No action was taken.
Carpenter briefly ran down the list of what other applicants were requesting.
“Market Street has applied for $15,000 as a tourism event,” Carpenter said. “Tourism has a maximum funding level of $15,000, and they must spend 25 percent on entertainment and 25 percent on advertising. They got $15,000 last year. Grilling on the River asked for $10,950. In 2011 we gave them $6,000. Juneteenth is asking for $15,000 as a tourism event, in 2012 we gave them $14,000. They also applied under a quality of life event and asked for $8,000. I’m assuming they did that in case they didn’t get the tourism funding. I was not told that, but that’s the only thing that makes sense. They certainly can’t get two. Artesia Days asked for $8,000 as a quality of life event, and they received $8,000 in 2012. Townsend Festival applied under quality of life for $8,000, and in 2012 they received $12,000. Crawford Cotton Boll applied under quality of life for $8,000, and in 2012 they received $4,500.”
The grant committee will meet after the holiday to discuss the applications. As of press time the meeting is tentatively set for November 27 at 5 p.m.
During her report at the end of the meeting, Carpenter stated that District 5 Supervisor Leroy Brooks had met with her to go over the new grant guidelines.

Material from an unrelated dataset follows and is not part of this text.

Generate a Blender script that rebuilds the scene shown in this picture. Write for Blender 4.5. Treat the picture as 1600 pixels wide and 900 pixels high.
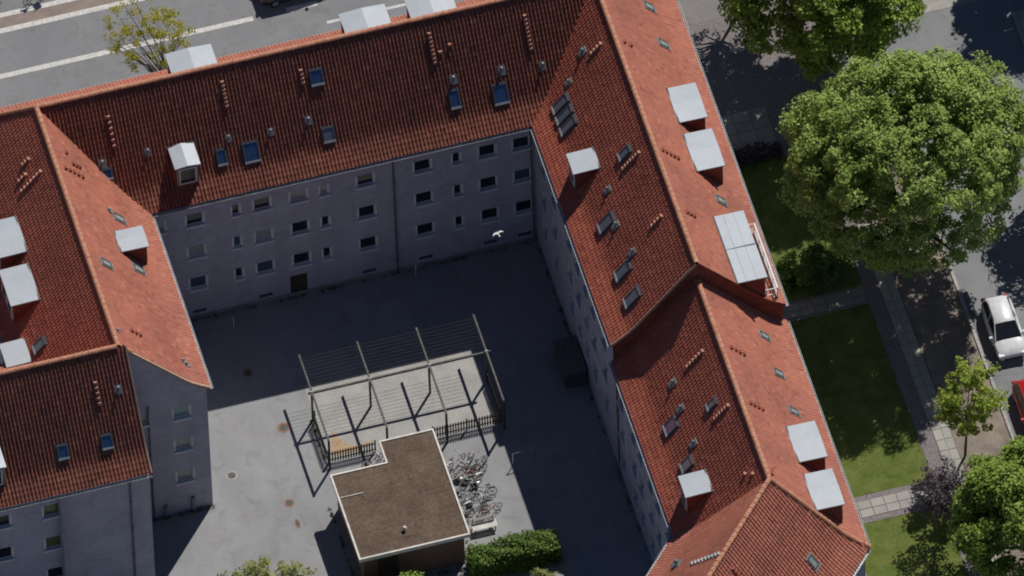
import bpy, bmesh, math, random
import numpy as np
from mathutils import Vector, Matrix

scene = bpy.context.scene
for o in list(bpy.data.objects):
    bpy.data.objects.remove(o)
COL = scene.collection
random.seed(7)
RNG = np.random.default_rng(11)

# ------------------------------------------------------------------ camera
# aerial oblique with a very long lens, 1.5 km away, 51 degrees below the horizon
TH, EL, RO, DIST = math.radians(13.55), math.radians(51.4), math.radians(2.4), 1500.0
TARGET = Vector((-2.7988779, -3.44597014, 0.25))
_r = Vector((math.cos(TH), -math.sin(TH), 0)); _f = Vector((math.sin(TH), math.cos(TH), 0))
_fw = _f * math.cos(EL) - Vector((0, 0, 1)) * math.sin(EL)
_up = _f * math.sin(EL) + Vector((0, 0, 1)) * math.cos(EL)
_x = _r * math.cos(RO) - _up * math.sin(RO)
_y = _up * math.cos(RO) + _r * math.sin(RO)
cam_data = bpy.data.cameras.new('camera')
cam = bpy.data.objects.new('camera', cam_data); COL.objects.link(cam)
cam_data.sensor_width = 36.0
cam_data.lens = 36.0 * 27.5 * DIST / 1600.0
cam_data.clip_start = 50.0
cam_data.clip_end = 6000.0
m = Matrix((_x, _y, -_fw)).transposed().to_4x4()
m.translation = TARGET - _fw * DIST
cam.matrix_world = m
scene.camera = cam

# ------------------------------------------------------------------ sky, sun, exposure
SUN = Vector((5.6, 6.3, 10.7)).normalized()
world = bpy.data.worlds.new('World'); scene.world = world
world.use_nodes = True
wn = world.node_tree
bg = wn.nodes['Background']
sky = wn.nodes.new('ShaderNodeTexSky')
sky.sky_type = 'NISHITA'
sky.sun_disc = False
sky.sun_elevation = math.asin(SUN.z)
sky.sun_rotation = math.atan2(SUN.x, SUN.y)
sky.altitude = 1500
sky.dust_density = 0.2
sky.ozone_density = 10.0
wn.links.new(sky.outputs[0], bg.inputs[0])
bg.inputs[1].default_value = 0.05
sl = bpy.data.lights.new('sun', 'SUN')
sl.energy = 5.0
sl.angle = math.radians(0.5)
sl.color = (1.0, 0.96, 0.91)
sun = bpy.data.objects.new('sun', sl); COL.objects.link(sun)
sun.rotation_euler = (-SUN).to_track_quat('-Z', 'Y').to_euler()
sun.location = (30, 34, 60)
scene.view_settings.view_transform = 'Standard'
scene.view_settings.look = 'None'
scene.view_settings.exposure = -0.4
scene.view_settings.gamma = 1.0
scene.cycles.filter_width = 1.9
scene.view_settings.use_curve_mapping = False

# ------------------------------------------------------------------ materials
def new_mat(name):
    mt = bpy.data.materials.new(name); mt.use_nodes = True
    nt = mt.node_tree
    return mt, nt, nt.nodes['Principled BSDF']

def ramp(nt, src, stops):
    r = nt.nodes.new('ShaderNodeValToRGB')
    els = r.color_ramp.elements
    while len(els) < len(stops): els.new(0.5)
    for e, (p, c) in zip(els, stops):
        e.position = p; e.color = (*c, 1)
    nt.links.new(src, r.inputs[0])
    return r.outputs[0]

def noise(nt, scale, detail=4, rough=0.6, vec=None, dist=0.0):
    n = nt.nodes.new('ShaderNodeTexNoise')
    n.inputs['Scale'].default_value = scale
    n.inputs['Detail'].default_value = detail
    n.inputs['Roughness'].default_value = rough
    n.inputs['Distortion'].default_value = dist
    if vec is not None: nt.links.new(vec, n.inputs['Vector'])
    return n.outputs['Fac']

def coords(nt, scale=(1, 1, 1)):
    g = nt.nodes.new('ShaderNodeNewGeometry')
    mp = nt.nodes.new('ShaderNodeMapping'); mp.inputs['Scale'].default_value = scale
    nt.links.new(g.outputs['Position'], mp.inputs['Vector'])
    return mp.outputs[0]

def mixc(nt, fac, a, b, mode='MIX'):
    mx = nt.nodes.new('ShaderNodeMix'); mx.data_type = 'RGBA'; mx.blend_type = mode
    for key, v in ((0, fac), (6, a), (7, b)):
        if hasattr(v, 'is_output'): nt.links.new(v, mx.inputs[key])
        elif key == 0: mx.inputs[0].default_value = v
        else: mx.inputs[key].default_value = (*v, 1)
    return mx.outputs[2]

def bump(nt, bsdf, h, strength, dist=0.02):
    b = nt.nodes.new('ShaderNodeBump')
    b.inputs['Strength'].default_value = strength; b.inputs['Distance'].default_value = dist
    nt.links.new(h, b.inputs['Height']); nt.links.new(b.outputs[0], bsdf.inputs['Normal'])

def two_tone(name, a, b, scale, rough=0.85, fine=None, bumpv=0.0, spec=0.3, stretch=(1, 1, 1), lo=0.35, hi=0.65, metallic=0):
    mt, nt, p = new_mat(name)
    v = coords(nt, stretch)
    c = ramp(nt, noise(nt, scale, 5, 0.62, v), [(lo, a), (hi, b)])
    if fine:
        k = ramp(nt, noise(nt, fine, 3, 0.7, v), [(0.3, (0.72,) * 3), (0.7, (1.25,) * 3)])
        c = mixc(nt, 1.0, c, k, 'MULTIPLY')
    nt.links.new(c, p.inputs['Base Color'])
    p.inputs['Roughness'].default_value = rough
    p.inputs['Specular IOR Level'].default_value = spec
    p.inputs['Metallic'].default_value = metallic
    if bumpv:
        bump(nt, p, noise(nt, fine or scale * 6, 3, 0.6, v), bumpv)
    return mt

def plain(name, col, rough=0.6, spec=0.4, metallic=0, ior=None, coat=0):
    mt, nt, p = new_mat(name)
    v = coords(nt)
    k = ramp(nt, noise(nt, 3.0, 4, 0.6, v), [(0.3, tuple(c * 0.86 for c in col)), (0.7, tuple(min(1, c * 1.08) for c in col))])
    nt.links.new(k, p.inputs['Base Color'])
    p.inputs['Roughness'].default_value = rough
    p.inputs['Specular IOR Level'].default_value = spec
    p.inputs['Metallic'].default_value = metallic
    if ior: p.inputs['IOR'].default_value = ior
    if coat: p.inputs['Coat Weight'].default_value = coat; p.inputs['Coat Roughness'].default_value = 0.05
    return mt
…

“He called and wanted a copy of our budget, and then he wanted a more detailed copy of the budget, and then he wanted all of the job descriptions for the employees,” Carpenter said. “He asked to meet with me and said he was bringing with him Supervisor Jeff Smith and Councilman Kabir Karriem. When he came, there were actually seven people that he brought with him, including the mayors of Artesia and Crawford. I took time and explained to them once again about the grant guidelines. I think more than the budget it was actually about the grants and festival funding.”
[I suspect Mr. Brooks’s sudden interest in the inner workings of the CVB has a lot more to do with the more stringent accountability requirements and lower dollar amounts on festival funding than any actual concerns over the agency’s budget. I have heard around town that Mr. Brooks now wants to do away with the CVB altogether. I’ll be very interested to hear his reasoning. – Brian Jones]
Carpenter also announced that the CVB meetings in January and February will be held a week later than usual due to holidays.